Newland’s volunteer hours began in 1996 when she was a military spouse and carry on today. She joined the Army in 2007, but she continued volunteering.

Just as she volunteered to serve in the Army as a Soldier, she was also the mother who often raised her hand to help with her daughter’s school activities.

She was the team mom for multiple sports and a member of the booster club and prom committees for her daughter’s middle and high schools. She was a junior Reserve Officer Training Corps volunteer for four years while her daughter Mikaila participated in the program.

This sergeant first class volunteered for many activities in the Army community too. She enjoys cooking and has shared prepared meals with Soldiers in the barracks and cooked for countless Army and community events.

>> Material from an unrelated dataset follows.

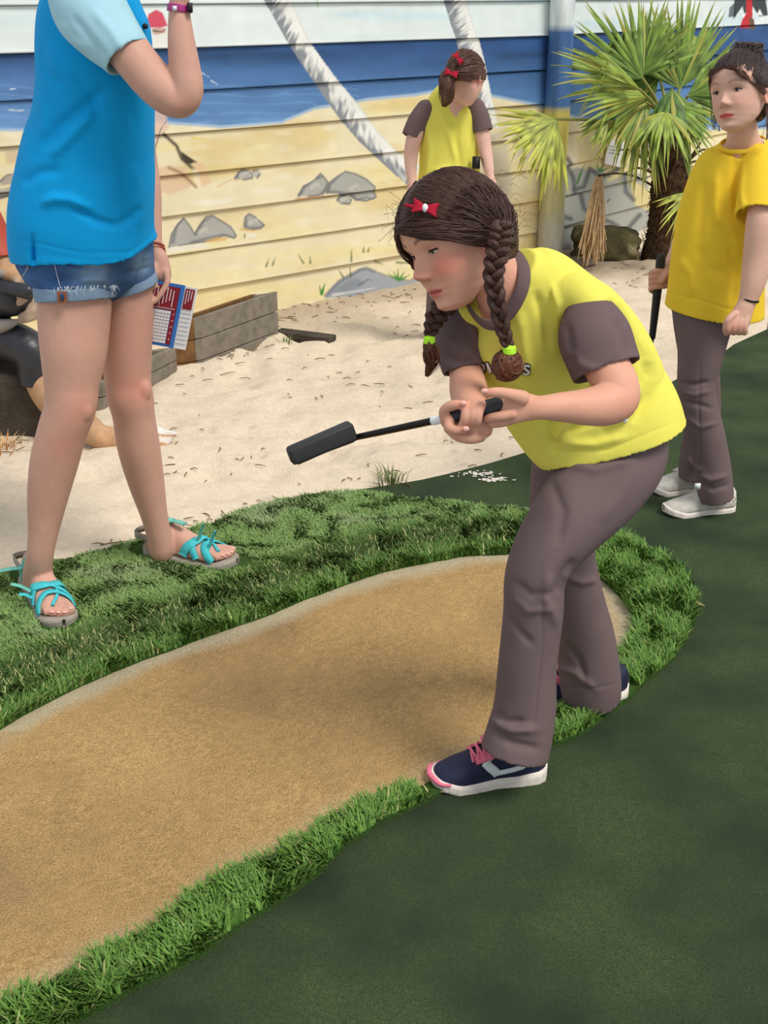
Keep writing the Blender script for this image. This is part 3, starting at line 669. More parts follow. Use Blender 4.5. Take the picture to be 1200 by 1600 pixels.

A creative Newland planned parties and was a set designer for a haunted house while deployed in Afghanistan and while serving in Germany. She assisted with the setup and tear down of several marathons as well.

As the 1st TSC’s SARC, she volunteered at a domestic violence women’s shelter and homeless shelters, taught religious studies and volunteered on faith-based missions. She also currently serves as a SFRG command ready representative with the 1st TSC’s Soldier and Family Readiness Group.

With her position as the SARC, volunteering at a shelter to help survivors of domestic violence is dear to her. She said it is rewarding to volunteer for a worthy cause and do it for someone who isn’t as fortunate as herself.

“These are people who have experienced a crisis in their life, so we are helping them and showing them that they are not alone,” she said.

Overall, her favorite volunteer experience involved being a mentor to a six-year-old girl as a buddy with the program Camp We Can, while stationed at Fort Campbell, Kentucky, in 2007.

“For two weeks, I did whatever she wanted,” Newland said. “She wanted to go horseback riding, and I had never done it before, but I did it with her.”

Newland volunteers because she wants to give back to her community, including Soldiers and family members, and even other volunteers who have impacted her life.

She wishes to pay forward the feeling she had when returning home from her two deployments.

“I remember coming back from each [deployment], and it was so nice when they opened the doors of the bus, and we saw all of the things that they had prepared for us,” she said.

“None of that would be possible without all of the volunteers,” she said.

She remembers the volunteers from the SFRG, the United Service Organization, and Morale Welfare and Recreation who made it all happen.

Newland encourages others to volunteer and says that we all have a couple of hours to give to help others.

“Go see Theresa Scott with our First Team SFRG,” she said. “There are so many different volunteer opportunities available, and she has all the information to share. Even if it’s to plant a flower and watch it grow.”

Newland said that we are blessed and live in a blessed country. “Knowing that, anyone can give of their time,” she said.